━━ RECORDED INFORMATION ━━

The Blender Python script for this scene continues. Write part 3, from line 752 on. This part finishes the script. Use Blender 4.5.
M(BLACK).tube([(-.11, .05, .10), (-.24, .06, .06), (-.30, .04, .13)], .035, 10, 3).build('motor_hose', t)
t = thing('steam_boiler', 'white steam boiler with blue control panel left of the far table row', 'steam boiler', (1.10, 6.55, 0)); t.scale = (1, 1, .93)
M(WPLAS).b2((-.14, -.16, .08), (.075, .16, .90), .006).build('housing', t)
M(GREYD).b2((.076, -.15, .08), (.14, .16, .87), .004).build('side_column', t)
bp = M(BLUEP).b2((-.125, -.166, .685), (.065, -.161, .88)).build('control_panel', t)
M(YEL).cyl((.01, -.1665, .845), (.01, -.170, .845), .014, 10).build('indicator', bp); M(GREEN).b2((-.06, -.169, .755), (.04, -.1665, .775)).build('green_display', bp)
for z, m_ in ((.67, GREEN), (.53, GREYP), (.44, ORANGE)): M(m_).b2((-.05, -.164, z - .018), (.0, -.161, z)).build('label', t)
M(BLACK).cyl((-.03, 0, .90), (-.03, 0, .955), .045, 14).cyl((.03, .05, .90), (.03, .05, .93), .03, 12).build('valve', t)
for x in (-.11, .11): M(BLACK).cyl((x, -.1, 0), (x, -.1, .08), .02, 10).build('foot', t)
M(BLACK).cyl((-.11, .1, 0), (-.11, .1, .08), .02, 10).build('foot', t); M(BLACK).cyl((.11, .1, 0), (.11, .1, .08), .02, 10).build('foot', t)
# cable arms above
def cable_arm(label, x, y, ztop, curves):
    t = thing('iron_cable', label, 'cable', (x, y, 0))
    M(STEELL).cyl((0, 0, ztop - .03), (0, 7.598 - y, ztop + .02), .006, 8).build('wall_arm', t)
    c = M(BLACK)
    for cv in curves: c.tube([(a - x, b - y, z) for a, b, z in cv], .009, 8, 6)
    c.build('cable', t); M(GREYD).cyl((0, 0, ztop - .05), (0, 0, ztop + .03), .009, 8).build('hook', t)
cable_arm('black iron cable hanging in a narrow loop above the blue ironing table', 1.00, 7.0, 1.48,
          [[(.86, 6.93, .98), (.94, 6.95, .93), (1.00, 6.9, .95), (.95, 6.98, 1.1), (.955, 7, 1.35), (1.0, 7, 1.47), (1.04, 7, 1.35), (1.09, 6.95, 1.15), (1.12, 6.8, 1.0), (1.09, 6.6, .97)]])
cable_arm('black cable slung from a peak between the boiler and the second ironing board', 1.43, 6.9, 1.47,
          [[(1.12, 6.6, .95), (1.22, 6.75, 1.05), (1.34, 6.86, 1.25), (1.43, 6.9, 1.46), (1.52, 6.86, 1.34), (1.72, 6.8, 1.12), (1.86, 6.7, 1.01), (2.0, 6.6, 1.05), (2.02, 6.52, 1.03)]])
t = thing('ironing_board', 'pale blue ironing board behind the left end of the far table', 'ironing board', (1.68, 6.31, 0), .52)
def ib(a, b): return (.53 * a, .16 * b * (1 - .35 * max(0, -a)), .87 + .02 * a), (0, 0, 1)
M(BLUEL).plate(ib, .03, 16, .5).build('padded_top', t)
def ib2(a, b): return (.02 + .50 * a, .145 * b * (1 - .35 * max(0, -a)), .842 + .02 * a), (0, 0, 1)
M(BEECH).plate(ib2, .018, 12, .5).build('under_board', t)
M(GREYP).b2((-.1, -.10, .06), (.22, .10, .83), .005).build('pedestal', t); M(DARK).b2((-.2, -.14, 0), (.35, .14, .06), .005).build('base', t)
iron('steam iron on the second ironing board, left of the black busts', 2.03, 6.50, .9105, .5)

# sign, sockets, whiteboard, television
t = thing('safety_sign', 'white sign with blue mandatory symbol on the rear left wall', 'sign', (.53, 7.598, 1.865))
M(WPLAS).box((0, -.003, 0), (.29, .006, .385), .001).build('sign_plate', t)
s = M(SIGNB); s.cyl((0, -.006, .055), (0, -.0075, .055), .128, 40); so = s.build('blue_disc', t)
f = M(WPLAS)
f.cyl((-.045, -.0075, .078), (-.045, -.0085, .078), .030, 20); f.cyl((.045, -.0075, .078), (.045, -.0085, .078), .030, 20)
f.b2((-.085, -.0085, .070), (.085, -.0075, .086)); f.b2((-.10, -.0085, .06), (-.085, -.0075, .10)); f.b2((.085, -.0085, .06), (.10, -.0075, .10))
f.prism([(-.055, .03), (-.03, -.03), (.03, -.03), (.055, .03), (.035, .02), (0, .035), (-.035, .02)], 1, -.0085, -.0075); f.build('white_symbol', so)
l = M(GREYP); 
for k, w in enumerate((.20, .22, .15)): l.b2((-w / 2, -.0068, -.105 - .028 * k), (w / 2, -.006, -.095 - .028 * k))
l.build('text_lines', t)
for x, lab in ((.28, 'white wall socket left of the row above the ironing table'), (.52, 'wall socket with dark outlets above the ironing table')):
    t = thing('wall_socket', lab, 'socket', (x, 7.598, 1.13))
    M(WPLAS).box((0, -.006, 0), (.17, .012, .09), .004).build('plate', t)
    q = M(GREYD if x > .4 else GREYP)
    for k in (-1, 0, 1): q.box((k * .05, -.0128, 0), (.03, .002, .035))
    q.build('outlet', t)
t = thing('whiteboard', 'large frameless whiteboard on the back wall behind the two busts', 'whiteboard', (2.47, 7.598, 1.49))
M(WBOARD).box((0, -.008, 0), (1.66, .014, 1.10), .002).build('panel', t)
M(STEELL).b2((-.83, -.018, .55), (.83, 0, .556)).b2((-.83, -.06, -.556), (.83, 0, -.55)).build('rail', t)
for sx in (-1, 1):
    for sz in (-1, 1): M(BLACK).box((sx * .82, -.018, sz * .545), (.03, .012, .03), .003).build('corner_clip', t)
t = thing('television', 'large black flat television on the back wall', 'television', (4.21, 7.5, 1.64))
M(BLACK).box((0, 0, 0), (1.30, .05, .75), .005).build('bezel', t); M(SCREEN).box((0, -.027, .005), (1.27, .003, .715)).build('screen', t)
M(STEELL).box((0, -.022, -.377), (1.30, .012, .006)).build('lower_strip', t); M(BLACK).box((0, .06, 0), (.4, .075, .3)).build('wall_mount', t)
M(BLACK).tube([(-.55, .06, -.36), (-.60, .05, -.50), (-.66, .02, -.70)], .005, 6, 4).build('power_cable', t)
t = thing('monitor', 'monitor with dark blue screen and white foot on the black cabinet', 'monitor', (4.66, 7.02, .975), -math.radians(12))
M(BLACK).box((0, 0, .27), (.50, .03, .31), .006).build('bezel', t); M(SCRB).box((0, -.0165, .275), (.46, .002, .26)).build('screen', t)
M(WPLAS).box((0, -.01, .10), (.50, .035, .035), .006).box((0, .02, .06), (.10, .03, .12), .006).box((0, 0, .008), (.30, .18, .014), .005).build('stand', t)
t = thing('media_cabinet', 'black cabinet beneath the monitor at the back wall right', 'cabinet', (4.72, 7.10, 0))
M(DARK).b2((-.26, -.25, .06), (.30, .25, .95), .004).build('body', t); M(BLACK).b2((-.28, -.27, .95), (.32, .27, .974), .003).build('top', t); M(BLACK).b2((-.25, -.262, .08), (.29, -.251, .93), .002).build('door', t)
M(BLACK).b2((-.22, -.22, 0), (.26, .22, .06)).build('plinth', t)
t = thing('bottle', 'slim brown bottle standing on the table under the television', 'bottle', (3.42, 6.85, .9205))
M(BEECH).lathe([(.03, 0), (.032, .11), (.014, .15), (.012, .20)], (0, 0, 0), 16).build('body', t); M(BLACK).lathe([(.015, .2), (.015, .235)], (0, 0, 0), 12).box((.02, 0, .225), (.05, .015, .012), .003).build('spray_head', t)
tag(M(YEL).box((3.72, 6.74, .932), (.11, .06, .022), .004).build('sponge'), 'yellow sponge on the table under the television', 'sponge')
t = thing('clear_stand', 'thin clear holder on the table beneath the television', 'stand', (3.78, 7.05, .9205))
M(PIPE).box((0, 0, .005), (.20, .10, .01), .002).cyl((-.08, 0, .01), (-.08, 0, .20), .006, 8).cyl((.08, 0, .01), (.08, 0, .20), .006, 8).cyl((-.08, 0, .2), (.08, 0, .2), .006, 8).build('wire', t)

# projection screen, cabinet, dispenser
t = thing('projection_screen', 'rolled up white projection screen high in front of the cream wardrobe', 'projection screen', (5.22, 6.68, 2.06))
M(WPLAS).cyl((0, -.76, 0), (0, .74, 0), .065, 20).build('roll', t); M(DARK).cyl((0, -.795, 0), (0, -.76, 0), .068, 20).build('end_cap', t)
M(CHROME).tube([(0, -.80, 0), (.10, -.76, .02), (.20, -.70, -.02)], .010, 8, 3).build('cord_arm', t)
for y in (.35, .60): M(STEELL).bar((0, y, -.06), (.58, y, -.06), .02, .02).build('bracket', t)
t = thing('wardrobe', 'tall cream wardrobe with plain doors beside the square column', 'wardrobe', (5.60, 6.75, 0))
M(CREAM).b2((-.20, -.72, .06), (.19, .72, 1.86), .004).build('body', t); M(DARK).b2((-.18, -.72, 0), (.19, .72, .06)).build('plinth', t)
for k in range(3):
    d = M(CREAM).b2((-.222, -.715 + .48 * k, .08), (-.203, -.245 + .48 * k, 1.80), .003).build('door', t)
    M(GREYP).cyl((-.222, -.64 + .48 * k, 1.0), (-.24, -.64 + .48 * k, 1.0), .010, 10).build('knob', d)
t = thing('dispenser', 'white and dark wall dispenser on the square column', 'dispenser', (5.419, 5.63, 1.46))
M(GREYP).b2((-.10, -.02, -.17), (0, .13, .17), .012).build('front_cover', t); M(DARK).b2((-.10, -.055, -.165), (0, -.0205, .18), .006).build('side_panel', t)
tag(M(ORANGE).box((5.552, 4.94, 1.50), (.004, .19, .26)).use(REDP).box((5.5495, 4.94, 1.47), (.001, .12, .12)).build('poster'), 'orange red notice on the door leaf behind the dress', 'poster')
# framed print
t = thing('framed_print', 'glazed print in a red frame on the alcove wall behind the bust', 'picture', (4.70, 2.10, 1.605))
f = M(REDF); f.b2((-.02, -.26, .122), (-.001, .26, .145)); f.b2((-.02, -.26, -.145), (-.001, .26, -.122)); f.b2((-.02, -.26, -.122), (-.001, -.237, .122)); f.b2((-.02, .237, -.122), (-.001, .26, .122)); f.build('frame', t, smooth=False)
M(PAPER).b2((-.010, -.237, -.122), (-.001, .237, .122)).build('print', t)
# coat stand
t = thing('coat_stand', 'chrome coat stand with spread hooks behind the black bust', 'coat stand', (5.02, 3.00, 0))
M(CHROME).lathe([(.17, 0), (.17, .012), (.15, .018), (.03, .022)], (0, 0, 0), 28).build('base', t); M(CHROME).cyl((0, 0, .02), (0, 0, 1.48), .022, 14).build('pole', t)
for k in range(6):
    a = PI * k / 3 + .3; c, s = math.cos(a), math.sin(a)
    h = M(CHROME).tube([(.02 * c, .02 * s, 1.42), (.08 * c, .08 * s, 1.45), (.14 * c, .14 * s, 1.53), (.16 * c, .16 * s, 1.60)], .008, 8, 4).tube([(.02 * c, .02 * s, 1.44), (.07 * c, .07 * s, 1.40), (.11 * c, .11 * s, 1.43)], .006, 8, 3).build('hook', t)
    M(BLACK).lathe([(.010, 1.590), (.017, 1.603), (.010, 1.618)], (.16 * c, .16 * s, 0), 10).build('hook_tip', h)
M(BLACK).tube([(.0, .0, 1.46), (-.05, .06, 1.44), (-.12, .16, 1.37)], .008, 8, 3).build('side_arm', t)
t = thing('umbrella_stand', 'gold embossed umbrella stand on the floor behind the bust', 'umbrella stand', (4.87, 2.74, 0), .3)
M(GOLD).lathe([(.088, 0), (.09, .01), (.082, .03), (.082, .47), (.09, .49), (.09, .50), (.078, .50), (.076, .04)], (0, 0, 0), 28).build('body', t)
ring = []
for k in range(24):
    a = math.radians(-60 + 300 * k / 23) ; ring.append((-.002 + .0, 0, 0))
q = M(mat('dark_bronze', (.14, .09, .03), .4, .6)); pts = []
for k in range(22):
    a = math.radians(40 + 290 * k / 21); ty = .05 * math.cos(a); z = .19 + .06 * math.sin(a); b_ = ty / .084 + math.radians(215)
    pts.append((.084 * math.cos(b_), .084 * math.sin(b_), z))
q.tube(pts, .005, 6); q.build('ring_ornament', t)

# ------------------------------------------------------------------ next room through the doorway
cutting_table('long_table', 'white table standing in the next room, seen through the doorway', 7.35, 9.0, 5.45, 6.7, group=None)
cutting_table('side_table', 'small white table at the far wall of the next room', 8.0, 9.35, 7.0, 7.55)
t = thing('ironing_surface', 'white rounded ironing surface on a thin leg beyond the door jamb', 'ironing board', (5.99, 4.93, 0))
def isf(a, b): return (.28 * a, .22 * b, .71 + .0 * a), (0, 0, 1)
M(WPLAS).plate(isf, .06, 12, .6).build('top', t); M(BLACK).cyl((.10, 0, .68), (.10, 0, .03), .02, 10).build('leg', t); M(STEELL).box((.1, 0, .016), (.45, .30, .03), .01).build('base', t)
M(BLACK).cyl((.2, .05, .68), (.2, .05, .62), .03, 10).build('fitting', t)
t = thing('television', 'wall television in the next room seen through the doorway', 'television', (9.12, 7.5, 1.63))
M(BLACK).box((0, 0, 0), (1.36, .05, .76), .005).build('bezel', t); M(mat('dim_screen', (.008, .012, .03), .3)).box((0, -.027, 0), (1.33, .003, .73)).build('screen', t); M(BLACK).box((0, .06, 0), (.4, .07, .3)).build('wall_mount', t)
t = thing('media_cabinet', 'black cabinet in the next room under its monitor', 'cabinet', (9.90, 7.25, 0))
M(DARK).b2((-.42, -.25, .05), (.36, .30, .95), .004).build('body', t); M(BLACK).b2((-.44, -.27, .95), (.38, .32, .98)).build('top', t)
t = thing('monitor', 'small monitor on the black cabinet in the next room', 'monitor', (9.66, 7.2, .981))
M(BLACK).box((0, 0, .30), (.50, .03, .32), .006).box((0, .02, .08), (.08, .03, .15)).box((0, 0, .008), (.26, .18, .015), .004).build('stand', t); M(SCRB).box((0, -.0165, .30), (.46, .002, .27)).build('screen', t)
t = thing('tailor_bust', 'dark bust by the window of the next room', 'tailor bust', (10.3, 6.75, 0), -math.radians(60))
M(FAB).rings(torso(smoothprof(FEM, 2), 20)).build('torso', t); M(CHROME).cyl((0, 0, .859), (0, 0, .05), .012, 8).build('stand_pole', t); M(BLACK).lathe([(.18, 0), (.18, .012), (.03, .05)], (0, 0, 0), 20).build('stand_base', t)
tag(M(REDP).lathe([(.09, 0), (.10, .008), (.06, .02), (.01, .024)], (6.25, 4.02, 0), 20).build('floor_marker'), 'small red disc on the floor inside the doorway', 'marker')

━━━

**EXERCISE**
Check each line of the data above for the string "from", then report how many lines have it, with no other words.

**FINISHED EXERCISE**
2